Volatility in the Treasury market reached a three-month high this week. Bank of America Merrill Lynch’s MOVE index, measuring price swings based on over-the-counter options maturing in 2 to 30 years, climbed yesterday to 110.10, the highest level since June 1.

At today’s 10-year Treasury Inflation Protected Securities auction, the bid-to-cover ratio, which gauges demand by comparing total bids with the amount of bonds offered, was 2.80, compared with an average of 2.62 for the past 10 sales. The sale drew a record-low yield of 1.019 percent, compared with 1.295 percent at the sale on July 8.

“The market has quite obviously warmed up to TIPS over the last year in spite of a dramatic increase in the pace of issuance and an inflationary environment that encourages little interest in protection,” Thomas Simons, a government debt economist in New York at Jefferies Group Inc., wrote in a note to clients. The firm is one of the 18 primary dealers obligated to bid at Treasury auctions.

More TIPS Auctions

The government added more frequent auctions of TIPS in May to improve the liquidity of the securities, whose principal is adjusted to reflect changes in the consumer price index. The increased issuance comes as the U.S. begins to reduce the size of other Treasury offerings after it increased sales to finance record deficits exceeding $1 trillion.

The difference between yields on 10-year notes and TIPS, a gauge of trader expectations for consumer prices, widened to 1.62 percentage points today after reaching a 2010 low of 1.47 percentage points on Aug. 25.

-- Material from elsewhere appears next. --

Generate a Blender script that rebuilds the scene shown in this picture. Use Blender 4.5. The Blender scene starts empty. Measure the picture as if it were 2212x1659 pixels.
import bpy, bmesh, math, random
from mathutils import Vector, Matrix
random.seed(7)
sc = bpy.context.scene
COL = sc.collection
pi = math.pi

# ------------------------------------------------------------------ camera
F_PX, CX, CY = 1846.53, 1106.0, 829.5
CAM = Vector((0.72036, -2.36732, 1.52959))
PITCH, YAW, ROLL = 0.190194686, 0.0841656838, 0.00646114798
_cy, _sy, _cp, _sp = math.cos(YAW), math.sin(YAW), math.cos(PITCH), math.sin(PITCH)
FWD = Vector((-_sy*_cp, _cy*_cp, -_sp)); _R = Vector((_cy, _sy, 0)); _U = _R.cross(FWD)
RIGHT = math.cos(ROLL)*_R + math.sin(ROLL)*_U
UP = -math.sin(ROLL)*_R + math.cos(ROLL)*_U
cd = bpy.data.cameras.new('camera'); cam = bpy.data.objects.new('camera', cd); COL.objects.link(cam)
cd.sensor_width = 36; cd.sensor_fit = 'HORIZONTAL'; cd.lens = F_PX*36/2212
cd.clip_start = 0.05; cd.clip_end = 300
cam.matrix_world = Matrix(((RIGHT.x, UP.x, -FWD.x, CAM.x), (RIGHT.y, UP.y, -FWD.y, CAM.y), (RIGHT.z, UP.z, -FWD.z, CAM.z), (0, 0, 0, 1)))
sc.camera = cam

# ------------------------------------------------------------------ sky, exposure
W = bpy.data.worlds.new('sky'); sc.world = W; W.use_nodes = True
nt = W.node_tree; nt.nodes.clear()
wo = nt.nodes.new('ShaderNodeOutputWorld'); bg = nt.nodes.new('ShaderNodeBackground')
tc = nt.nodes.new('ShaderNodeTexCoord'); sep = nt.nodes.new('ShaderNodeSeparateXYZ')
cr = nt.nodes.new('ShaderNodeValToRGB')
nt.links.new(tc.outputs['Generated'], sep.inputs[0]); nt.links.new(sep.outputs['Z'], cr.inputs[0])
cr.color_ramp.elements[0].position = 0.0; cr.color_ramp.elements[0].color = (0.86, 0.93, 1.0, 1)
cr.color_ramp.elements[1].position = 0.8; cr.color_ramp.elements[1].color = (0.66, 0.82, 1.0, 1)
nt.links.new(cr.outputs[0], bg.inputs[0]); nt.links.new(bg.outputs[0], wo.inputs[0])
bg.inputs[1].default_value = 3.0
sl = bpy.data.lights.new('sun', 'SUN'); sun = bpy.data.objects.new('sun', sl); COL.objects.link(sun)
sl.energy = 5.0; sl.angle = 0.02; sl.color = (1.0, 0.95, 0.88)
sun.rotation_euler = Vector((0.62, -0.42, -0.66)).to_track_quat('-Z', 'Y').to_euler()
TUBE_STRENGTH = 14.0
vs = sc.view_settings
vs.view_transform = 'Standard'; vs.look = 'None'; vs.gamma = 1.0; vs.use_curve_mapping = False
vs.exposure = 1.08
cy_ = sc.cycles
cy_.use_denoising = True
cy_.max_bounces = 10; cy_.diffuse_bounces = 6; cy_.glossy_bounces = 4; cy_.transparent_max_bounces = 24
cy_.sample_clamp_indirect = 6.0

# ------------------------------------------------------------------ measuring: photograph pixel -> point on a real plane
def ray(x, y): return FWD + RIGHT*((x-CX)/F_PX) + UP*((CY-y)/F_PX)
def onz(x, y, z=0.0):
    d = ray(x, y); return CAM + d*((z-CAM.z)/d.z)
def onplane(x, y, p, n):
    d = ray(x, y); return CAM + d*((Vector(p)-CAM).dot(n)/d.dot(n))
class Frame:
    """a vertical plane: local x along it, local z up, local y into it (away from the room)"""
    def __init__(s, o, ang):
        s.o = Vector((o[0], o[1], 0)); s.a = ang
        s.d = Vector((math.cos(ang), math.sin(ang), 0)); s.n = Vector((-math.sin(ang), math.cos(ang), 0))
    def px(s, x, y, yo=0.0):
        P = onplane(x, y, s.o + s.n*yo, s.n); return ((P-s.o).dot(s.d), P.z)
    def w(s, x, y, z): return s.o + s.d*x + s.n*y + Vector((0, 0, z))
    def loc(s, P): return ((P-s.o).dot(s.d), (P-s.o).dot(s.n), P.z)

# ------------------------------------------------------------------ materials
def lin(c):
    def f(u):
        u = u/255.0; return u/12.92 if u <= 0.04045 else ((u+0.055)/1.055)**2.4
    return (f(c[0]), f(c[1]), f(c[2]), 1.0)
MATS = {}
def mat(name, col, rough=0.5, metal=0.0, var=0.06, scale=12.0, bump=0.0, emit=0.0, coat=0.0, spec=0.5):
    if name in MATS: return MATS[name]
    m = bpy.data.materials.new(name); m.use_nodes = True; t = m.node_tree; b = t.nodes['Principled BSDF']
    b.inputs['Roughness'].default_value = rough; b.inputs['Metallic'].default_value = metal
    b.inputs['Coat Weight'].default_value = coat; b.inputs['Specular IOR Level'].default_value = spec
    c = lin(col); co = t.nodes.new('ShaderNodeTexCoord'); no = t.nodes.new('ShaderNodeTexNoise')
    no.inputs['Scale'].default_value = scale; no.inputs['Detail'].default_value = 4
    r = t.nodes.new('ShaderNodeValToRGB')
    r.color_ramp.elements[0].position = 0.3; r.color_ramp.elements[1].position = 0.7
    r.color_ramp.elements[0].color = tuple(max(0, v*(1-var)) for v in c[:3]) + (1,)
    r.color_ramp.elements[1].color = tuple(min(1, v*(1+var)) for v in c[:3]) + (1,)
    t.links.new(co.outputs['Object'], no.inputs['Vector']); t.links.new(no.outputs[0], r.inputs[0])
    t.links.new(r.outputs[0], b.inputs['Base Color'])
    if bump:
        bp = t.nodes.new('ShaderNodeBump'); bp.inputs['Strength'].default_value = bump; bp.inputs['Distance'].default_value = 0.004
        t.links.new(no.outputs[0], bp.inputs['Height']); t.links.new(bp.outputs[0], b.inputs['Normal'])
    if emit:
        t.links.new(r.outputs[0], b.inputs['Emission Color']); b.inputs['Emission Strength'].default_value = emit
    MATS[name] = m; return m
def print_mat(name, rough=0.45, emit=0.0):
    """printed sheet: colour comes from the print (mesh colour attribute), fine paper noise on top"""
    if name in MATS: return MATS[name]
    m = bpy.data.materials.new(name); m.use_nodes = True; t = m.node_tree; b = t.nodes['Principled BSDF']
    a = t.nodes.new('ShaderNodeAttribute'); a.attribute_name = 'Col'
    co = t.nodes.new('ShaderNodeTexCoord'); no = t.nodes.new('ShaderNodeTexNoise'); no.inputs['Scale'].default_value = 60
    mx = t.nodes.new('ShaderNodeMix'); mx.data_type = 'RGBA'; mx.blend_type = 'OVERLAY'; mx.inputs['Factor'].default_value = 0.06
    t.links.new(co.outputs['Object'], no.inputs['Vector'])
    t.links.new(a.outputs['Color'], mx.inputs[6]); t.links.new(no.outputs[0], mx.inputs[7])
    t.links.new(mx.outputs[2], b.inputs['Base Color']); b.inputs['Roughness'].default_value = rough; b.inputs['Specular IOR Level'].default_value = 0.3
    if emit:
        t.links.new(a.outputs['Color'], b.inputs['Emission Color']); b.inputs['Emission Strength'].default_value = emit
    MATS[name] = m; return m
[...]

TIPS have returned 5.9 percent this year, compared with a 8.2 percent gain for the broader Treasury market, according to Bank of America Merrill Lynch indexes.

The government will sell $33 billion in 3-year notes, $21 billion in 10-year debt and $13 billion in 30-year bonds next week, the Treasury announced today. The total of $67 billion is the smallest combination of the maturities since July 2009. The amount was $74 billion in August and a record- tying $81 billion in February.

U.S. Housing

Treasury 10-year notes dropped as the National Association of Realtors reported that an index of pending U.S. home resales unexpectedly increased 5.2 percent in July from the prior month. The median forecast of 37 economists in a Bloomberg News survey was for a drop of 1 percent. The number of first-time unemployment claims in the U.S. decreased to 472,000 in the week ended Aug. 28 from a revised 478,000, the Labor Department reported today.

Employers eliminated 100,000 positions in August after cutting 131,000 jobs in the prior month, according to the median forecast of 78 economists in a Bloomberg News survey before the Labor Department’s nonfarm payrolls report tomorrow.

U.S. debt fell yesterday after a gauge of manufacturing unexpectedly increased in August. The Institute for Supply Management’s index rose last month to 56.3 from 55.5 in the previous month, the Tempe, Arizona-based group reported. Readings greater than 50 signal growth.

“Treasuries are seeing widespread sellers on the heels of some so-so economic numbers,” Kevin Giddis, head of fixed- income sales, trading and research at the brokerage firm Morgan Keegan Inc. in Memphis, Tennessee, wrote in a research note to clients. “The numbers don’t indicate we are about to break out of the current slow-growth, low-inflationary, jobless pattern, which usually keeps optimism on the sidelines.”